§ **Problem to solve**: Copy the lines below verbatim, but only from the line containing "y[m_]; n = len(x)" through the end of the data.

§ **Stored data**:
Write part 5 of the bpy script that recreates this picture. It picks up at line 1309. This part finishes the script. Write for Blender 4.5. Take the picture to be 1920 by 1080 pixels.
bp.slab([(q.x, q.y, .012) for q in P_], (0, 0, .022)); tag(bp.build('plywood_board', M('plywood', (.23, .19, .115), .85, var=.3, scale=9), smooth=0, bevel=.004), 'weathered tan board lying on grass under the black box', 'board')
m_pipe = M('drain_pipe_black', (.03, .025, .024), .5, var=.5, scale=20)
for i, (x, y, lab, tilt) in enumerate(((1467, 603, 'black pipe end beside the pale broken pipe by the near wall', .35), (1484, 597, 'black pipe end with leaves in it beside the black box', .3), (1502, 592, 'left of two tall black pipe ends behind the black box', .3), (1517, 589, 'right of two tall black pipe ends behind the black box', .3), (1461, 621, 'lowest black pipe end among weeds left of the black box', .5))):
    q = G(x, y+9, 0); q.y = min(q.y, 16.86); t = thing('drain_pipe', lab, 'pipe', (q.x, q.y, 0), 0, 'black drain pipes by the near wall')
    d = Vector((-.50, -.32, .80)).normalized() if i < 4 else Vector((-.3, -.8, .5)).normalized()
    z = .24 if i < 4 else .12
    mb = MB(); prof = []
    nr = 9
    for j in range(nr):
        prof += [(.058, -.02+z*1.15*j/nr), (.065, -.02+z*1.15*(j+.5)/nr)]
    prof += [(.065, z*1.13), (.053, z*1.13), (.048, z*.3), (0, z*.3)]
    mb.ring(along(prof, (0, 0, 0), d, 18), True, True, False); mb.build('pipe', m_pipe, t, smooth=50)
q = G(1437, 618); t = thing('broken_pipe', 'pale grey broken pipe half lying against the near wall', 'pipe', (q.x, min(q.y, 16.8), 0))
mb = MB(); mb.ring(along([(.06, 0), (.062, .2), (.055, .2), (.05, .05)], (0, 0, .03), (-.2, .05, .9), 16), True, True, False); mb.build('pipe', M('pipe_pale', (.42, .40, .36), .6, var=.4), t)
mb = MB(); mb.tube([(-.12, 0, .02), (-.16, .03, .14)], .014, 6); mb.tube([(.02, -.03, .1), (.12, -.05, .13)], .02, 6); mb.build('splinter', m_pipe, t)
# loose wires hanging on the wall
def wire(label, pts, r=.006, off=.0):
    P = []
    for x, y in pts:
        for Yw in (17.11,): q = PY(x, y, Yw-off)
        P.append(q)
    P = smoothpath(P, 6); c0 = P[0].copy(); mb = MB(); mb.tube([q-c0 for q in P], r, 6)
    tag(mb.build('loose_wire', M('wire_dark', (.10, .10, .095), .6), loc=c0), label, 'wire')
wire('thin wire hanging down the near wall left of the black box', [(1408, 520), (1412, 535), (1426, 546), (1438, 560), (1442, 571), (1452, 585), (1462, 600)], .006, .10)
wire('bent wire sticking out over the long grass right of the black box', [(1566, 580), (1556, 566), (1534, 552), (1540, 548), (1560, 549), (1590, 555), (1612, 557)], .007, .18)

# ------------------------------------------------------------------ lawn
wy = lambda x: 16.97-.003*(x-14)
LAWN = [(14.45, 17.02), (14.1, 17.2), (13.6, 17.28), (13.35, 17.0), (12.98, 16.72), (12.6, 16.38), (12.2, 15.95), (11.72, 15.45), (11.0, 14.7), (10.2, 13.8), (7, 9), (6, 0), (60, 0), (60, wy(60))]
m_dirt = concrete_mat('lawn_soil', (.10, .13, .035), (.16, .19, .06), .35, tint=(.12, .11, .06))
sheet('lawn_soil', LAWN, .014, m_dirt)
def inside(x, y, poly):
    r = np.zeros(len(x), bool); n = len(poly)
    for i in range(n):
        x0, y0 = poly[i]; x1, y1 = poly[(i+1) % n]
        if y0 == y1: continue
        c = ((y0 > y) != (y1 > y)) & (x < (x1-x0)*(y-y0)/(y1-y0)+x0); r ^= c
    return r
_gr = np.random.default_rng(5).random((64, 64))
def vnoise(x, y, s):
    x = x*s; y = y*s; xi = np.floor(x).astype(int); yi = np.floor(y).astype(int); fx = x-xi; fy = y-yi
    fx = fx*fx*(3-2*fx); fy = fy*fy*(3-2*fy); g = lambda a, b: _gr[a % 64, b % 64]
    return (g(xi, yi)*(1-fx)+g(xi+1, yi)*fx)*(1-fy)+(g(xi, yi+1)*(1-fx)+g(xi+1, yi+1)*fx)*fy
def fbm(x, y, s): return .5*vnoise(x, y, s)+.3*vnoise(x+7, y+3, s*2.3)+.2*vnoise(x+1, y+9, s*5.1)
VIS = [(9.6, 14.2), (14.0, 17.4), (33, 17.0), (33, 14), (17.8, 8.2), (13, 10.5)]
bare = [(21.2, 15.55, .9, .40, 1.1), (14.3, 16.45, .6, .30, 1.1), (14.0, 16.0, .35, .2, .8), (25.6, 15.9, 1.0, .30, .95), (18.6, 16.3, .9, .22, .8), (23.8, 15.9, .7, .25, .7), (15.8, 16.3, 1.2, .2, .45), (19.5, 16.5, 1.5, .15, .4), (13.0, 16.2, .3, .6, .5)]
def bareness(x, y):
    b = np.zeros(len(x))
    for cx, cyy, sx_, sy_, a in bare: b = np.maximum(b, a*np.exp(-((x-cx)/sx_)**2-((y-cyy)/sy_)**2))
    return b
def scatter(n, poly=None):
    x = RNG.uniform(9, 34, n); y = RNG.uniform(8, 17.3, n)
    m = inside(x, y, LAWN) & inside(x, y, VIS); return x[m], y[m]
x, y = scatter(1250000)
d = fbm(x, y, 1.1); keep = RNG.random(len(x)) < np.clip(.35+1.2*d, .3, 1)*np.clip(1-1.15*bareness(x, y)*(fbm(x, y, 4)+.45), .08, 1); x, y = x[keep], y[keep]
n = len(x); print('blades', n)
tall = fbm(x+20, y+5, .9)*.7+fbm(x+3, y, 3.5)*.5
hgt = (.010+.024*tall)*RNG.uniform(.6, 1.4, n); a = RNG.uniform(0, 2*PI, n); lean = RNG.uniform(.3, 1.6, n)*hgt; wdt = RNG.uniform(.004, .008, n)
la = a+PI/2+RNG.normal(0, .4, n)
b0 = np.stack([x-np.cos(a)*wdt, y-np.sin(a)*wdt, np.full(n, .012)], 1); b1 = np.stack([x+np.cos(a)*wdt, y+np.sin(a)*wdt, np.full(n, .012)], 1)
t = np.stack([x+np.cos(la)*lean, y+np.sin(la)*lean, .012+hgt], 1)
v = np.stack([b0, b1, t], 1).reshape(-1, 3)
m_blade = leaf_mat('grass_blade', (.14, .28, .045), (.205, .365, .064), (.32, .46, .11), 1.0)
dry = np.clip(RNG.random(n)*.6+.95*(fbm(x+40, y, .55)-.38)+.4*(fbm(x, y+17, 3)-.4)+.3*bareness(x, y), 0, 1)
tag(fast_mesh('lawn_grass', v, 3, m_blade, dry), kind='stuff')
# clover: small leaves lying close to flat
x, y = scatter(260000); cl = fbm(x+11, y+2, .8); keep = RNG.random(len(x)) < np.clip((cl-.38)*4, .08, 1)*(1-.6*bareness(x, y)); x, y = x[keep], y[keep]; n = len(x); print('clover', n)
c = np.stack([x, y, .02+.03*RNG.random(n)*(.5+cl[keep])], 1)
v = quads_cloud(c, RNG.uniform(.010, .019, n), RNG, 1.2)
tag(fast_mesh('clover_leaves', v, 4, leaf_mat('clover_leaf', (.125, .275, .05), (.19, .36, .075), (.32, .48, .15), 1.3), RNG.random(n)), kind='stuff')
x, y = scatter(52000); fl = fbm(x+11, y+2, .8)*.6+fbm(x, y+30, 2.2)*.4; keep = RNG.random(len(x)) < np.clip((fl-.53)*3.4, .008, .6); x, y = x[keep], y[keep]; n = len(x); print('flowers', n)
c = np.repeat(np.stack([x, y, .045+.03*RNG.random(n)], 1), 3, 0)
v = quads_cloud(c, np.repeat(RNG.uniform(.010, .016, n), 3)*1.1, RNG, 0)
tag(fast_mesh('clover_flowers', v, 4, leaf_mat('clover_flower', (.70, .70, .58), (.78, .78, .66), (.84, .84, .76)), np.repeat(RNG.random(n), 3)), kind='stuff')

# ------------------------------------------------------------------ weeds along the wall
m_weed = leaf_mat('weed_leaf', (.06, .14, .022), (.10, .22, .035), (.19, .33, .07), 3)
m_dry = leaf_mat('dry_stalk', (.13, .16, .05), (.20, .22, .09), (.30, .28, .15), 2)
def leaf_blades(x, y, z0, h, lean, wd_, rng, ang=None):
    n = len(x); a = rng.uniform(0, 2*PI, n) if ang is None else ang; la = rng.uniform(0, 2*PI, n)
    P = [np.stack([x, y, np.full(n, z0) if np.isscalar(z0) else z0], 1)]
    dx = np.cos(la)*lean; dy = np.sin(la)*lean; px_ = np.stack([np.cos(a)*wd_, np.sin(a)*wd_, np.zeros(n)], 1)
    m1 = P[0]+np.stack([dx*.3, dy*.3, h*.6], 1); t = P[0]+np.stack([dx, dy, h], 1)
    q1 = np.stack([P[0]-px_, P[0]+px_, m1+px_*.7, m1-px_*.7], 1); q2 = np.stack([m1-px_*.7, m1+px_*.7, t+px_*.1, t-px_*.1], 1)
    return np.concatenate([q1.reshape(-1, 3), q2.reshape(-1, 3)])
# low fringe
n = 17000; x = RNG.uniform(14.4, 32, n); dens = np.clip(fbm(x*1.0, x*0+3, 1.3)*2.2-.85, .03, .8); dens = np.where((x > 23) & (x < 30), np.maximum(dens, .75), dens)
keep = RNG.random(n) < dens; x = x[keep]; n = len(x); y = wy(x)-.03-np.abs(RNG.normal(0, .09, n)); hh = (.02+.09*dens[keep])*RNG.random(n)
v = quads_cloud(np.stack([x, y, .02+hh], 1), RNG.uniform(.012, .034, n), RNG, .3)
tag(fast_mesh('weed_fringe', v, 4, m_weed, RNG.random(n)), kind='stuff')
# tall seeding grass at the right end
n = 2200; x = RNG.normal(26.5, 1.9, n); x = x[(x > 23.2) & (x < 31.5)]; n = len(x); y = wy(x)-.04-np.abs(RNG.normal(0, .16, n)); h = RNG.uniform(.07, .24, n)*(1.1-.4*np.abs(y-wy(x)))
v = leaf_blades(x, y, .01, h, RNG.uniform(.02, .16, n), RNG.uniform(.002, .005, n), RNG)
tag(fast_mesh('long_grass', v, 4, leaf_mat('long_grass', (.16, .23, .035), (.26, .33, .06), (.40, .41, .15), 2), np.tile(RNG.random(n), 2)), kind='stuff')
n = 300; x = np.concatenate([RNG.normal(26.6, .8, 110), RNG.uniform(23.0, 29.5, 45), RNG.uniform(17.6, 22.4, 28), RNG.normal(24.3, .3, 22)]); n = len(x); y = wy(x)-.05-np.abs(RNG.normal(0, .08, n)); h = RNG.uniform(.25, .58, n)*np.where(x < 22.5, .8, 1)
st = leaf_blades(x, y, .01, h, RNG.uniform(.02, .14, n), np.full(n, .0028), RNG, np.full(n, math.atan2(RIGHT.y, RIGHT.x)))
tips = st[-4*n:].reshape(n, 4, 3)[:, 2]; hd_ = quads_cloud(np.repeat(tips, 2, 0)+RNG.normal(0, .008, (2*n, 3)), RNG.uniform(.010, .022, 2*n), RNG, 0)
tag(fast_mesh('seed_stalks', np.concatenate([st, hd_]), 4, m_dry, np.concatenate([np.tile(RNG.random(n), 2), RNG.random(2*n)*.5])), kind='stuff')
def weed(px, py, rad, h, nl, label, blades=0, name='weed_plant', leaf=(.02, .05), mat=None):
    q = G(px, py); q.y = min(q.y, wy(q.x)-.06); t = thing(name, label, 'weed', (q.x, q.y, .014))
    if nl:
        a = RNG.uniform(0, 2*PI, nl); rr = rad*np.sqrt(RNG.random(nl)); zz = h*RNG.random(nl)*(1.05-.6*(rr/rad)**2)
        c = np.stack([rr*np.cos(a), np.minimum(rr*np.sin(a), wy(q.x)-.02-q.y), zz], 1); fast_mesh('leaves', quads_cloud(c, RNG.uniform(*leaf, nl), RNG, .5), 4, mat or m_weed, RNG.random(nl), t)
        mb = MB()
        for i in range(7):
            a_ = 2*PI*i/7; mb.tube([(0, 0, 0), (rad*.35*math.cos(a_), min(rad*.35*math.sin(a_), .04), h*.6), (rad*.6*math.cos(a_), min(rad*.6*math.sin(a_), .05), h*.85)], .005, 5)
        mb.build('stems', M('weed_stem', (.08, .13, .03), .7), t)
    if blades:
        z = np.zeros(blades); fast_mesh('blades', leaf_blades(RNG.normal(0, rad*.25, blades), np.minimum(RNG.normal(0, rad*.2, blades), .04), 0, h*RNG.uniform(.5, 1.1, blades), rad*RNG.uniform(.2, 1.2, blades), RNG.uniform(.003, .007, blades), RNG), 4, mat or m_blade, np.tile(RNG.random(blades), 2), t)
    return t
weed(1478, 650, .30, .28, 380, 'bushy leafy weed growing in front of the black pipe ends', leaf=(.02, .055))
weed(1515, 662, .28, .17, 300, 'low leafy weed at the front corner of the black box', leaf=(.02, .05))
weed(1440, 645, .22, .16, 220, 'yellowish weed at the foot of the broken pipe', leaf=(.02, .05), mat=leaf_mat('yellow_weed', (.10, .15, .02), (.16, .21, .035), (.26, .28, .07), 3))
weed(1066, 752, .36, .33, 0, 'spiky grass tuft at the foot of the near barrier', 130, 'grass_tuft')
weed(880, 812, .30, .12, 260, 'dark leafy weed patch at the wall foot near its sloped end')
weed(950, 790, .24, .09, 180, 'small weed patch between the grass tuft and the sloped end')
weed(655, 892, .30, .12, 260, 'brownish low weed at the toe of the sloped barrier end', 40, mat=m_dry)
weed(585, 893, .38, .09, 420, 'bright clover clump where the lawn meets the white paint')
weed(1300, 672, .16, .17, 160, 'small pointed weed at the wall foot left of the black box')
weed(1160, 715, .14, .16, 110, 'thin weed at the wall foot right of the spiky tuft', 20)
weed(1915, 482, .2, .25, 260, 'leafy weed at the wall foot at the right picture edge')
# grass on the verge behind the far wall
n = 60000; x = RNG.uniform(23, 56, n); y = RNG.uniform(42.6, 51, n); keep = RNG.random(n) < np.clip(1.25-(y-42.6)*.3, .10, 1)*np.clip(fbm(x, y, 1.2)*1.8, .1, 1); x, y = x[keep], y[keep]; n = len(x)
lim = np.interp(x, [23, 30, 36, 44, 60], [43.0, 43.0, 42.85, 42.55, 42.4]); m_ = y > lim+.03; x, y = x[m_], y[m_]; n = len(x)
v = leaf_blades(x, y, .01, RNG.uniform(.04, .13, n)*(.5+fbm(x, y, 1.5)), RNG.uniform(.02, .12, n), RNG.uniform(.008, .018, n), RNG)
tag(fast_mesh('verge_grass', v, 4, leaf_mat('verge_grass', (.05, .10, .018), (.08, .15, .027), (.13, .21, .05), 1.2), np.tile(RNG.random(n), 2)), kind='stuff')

§ **Correct answer**:
lim = np.interp(x, [23, 30, 36, 44, 60], [43.0, 43.0, 42.85, 42.55, 42.4]); m_ = y > lim+.03; x, y = x[m_], y[m_]; n = len(x)
v = leaf_blades(x, y, .01, RNG.uniform(.04, .13, n)*(.5+fbm(x, y, 1.5)), RNG.uniform(.02, .12, n), RNG.uniform(.008, .018, n), RNG)
tag(fast_mesh('verge_grass', v, 4, leaf_mat('verge_grass', (.05, .10, .018), (.08, .15, .027), (.13, .21, .05), 1.2), np.tile(RNG.random(n), 2)), kind='stuff')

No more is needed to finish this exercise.